***** Given information

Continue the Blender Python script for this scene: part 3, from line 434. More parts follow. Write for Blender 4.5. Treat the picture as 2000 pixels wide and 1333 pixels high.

**********
***** Given information

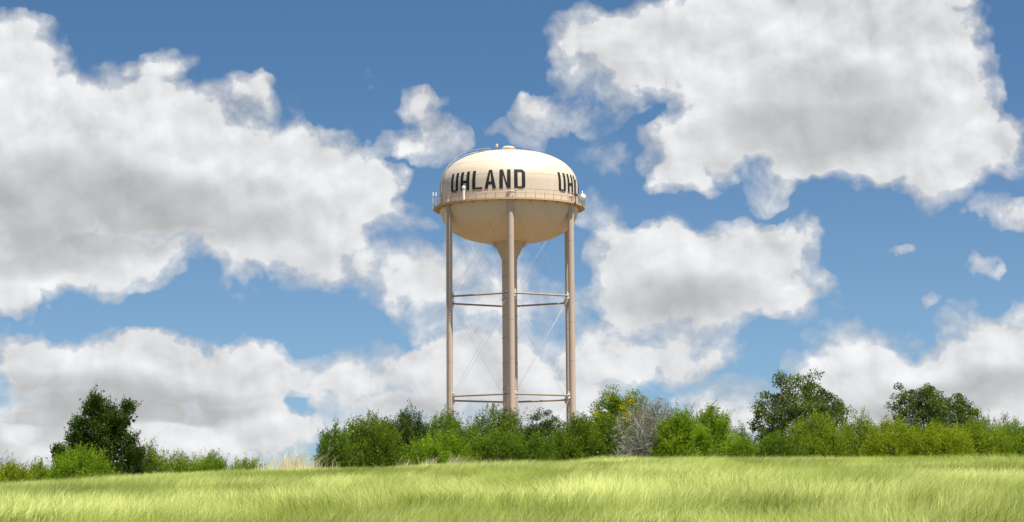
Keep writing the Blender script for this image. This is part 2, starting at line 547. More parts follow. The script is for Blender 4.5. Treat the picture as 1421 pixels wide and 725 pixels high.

**********
***** Given information

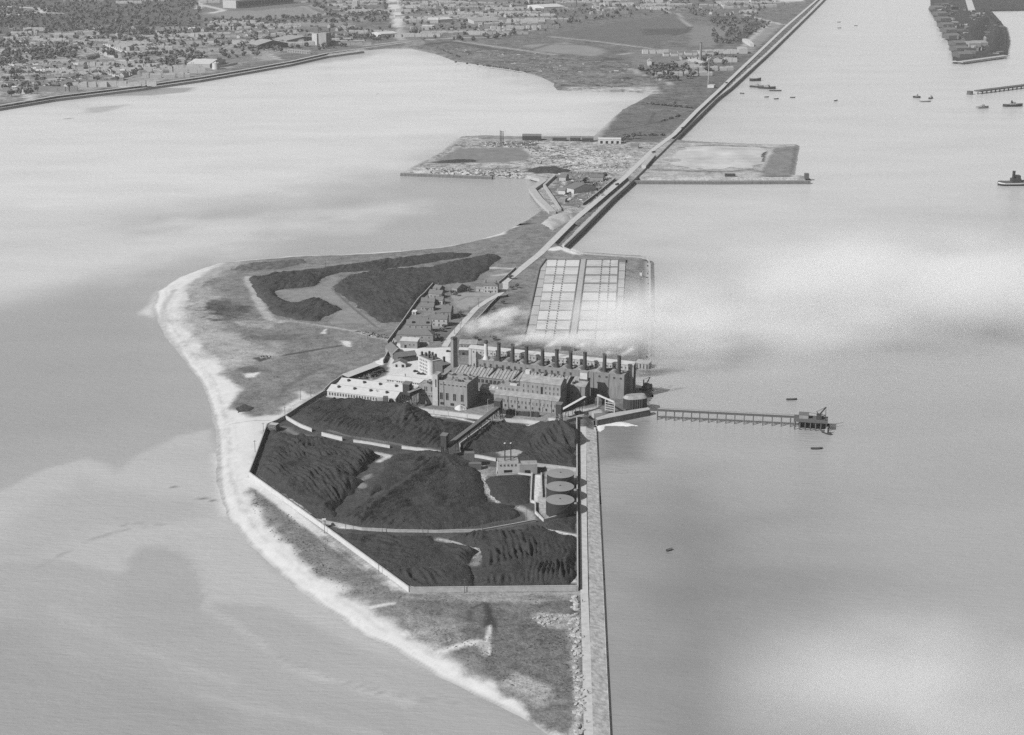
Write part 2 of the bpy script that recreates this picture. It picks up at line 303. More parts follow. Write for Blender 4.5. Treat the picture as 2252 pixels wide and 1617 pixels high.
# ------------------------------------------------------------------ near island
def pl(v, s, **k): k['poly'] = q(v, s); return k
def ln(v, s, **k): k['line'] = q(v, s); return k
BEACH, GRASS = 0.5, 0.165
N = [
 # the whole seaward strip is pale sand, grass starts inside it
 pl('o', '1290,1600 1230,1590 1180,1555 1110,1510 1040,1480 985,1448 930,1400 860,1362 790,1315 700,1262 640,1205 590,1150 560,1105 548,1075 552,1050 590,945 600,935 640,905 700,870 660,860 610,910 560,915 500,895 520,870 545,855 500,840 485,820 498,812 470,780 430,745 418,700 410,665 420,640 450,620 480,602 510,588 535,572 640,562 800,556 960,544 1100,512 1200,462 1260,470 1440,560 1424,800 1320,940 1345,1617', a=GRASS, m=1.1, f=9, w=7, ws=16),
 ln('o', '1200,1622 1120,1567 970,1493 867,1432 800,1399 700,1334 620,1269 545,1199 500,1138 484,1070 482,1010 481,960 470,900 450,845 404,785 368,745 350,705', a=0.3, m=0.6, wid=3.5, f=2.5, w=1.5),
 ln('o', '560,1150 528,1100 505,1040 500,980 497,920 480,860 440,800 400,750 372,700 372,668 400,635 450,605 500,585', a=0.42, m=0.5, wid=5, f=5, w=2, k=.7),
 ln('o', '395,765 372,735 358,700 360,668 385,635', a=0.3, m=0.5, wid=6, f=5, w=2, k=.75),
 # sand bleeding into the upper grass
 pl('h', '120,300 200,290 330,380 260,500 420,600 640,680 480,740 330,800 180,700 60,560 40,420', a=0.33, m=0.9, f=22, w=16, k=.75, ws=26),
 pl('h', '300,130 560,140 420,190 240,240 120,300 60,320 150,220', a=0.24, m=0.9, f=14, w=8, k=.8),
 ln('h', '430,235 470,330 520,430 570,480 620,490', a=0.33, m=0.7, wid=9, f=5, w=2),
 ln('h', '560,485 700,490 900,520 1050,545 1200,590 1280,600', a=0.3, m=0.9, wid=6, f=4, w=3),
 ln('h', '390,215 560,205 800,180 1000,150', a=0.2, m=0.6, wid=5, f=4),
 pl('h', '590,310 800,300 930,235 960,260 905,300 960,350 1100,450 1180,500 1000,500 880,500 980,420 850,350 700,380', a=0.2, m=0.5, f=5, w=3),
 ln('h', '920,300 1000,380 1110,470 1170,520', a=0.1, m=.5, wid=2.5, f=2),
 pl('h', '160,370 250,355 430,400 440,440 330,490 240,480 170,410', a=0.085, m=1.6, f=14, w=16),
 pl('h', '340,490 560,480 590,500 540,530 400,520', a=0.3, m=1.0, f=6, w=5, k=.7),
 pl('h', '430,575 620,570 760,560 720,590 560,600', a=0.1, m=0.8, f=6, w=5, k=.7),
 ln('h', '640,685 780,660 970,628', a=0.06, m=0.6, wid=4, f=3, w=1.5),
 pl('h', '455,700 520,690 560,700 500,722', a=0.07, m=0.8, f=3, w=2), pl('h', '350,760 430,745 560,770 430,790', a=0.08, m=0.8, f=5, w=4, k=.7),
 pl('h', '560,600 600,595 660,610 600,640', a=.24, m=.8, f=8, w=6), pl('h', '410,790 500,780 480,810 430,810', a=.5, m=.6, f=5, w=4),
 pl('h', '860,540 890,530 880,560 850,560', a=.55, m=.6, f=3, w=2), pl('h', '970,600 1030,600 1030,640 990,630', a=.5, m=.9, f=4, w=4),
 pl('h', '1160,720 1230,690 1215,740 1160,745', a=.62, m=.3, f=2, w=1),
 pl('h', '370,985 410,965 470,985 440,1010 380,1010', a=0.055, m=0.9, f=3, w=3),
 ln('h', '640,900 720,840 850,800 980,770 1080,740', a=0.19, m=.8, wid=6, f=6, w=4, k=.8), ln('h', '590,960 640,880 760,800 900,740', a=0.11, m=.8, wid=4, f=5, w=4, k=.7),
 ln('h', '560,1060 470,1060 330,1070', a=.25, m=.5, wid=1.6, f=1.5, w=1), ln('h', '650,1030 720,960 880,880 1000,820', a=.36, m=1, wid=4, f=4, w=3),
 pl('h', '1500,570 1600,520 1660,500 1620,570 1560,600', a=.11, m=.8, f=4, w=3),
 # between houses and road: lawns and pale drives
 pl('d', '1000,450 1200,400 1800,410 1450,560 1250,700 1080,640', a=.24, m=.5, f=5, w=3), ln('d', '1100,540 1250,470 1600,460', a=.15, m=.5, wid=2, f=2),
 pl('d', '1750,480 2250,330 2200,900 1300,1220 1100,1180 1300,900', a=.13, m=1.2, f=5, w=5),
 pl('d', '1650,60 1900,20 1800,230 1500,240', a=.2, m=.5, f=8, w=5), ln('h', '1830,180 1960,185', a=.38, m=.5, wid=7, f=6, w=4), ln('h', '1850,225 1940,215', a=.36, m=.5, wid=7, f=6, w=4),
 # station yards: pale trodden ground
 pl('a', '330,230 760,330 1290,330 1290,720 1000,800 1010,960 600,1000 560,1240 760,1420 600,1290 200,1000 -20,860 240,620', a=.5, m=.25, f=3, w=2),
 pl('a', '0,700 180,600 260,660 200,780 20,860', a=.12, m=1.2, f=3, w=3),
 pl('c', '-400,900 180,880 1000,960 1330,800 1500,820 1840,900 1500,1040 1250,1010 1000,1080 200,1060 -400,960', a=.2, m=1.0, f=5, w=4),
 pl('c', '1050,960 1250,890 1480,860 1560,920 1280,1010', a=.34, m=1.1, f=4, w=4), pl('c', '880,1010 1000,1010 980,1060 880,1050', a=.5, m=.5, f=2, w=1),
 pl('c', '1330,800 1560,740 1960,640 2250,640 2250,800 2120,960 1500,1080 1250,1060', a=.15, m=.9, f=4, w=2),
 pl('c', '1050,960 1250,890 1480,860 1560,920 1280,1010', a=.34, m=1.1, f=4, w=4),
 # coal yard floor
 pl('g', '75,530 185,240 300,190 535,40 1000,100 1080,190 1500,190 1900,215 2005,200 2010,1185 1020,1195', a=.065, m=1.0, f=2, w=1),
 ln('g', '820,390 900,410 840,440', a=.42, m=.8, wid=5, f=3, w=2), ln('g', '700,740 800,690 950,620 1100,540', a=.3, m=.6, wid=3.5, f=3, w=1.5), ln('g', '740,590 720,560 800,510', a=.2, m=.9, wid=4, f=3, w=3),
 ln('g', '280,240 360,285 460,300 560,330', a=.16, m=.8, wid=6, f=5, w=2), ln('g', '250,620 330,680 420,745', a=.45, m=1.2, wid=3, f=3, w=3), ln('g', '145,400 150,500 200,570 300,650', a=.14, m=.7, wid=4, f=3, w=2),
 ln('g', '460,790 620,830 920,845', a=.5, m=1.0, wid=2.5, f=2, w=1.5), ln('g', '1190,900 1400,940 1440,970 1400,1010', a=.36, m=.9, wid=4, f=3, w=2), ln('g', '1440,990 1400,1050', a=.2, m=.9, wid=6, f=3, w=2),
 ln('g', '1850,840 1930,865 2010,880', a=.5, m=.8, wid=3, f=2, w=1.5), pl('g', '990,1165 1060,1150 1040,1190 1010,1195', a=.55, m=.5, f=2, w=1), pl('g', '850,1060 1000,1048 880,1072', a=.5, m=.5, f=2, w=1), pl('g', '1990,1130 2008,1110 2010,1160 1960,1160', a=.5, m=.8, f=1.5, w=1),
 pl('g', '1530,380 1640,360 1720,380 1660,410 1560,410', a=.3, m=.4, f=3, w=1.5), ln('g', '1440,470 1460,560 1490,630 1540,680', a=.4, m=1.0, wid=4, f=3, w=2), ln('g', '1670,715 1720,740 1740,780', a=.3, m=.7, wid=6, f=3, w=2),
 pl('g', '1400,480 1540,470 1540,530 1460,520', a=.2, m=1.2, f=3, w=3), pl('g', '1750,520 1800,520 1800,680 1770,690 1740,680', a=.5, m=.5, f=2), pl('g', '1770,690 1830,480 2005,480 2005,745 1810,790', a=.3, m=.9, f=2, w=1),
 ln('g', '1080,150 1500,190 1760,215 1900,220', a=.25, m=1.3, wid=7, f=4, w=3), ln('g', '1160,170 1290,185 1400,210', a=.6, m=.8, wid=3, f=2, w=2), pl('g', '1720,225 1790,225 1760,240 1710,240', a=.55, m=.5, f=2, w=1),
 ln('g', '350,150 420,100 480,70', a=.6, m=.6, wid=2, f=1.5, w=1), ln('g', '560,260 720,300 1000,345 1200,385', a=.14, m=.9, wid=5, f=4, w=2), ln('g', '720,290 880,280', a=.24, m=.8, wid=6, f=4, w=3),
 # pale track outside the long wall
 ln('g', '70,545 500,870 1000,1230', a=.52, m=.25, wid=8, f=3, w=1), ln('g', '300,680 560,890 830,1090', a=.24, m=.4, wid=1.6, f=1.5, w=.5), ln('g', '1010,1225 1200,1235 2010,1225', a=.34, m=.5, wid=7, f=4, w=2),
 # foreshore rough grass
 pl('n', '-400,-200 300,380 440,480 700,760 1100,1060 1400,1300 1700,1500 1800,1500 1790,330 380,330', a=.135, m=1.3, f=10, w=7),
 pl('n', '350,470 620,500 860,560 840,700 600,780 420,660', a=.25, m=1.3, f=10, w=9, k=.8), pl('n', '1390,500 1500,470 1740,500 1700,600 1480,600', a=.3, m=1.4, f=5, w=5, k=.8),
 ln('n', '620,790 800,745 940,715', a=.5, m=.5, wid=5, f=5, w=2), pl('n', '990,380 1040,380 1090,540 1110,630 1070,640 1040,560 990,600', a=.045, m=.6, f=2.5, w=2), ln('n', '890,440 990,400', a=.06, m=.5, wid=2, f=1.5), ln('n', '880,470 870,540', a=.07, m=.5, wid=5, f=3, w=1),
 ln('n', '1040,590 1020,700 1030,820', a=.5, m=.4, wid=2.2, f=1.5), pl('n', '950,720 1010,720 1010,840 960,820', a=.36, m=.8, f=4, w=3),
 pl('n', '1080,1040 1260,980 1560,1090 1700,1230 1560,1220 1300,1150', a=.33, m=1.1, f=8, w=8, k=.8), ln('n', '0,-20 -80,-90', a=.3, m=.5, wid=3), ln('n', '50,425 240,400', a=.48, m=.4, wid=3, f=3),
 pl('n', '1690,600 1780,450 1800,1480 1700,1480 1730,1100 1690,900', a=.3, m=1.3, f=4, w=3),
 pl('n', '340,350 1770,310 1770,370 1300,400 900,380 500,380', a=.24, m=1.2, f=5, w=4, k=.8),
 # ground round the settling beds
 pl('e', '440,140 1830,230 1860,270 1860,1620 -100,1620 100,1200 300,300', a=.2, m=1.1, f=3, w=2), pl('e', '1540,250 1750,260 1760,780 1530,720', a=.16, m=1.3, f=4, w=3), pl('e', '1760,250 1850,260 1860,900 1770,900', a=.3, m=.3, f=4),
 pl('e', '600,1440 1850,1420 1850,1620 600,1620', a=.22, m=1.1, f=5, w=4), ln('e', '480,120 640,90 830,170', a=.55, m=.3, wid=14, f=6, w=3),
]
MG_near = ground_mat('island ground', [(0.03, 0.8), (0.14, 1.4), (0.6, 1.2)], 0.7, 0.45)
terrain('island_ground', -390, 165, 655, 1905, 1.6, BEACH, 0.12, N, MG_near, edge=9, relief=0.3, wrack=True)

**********

Copy each line of the preceding data that contains the string "follow".

▶ _Written response_:
Continue the Blender Python script for this scene: part 3, from line 434. More parts follow. Write for Blender 4.5. Treat the picture as 2000 pixels wide and 1333 pixels high.
Keep writing the Blender script for this image. This is part 2, starting at line 547. More parts follow. The script is for Blender 4.5. Treat the picture as 1421 pixels wide and 725 pixels high.
Write part 2 of the bpy script that recreates this picture. It picks up at line 303. More parts follow. Write for Blender 4.5. Treat the picture as 2252 pixels wide and 1617 pixels high.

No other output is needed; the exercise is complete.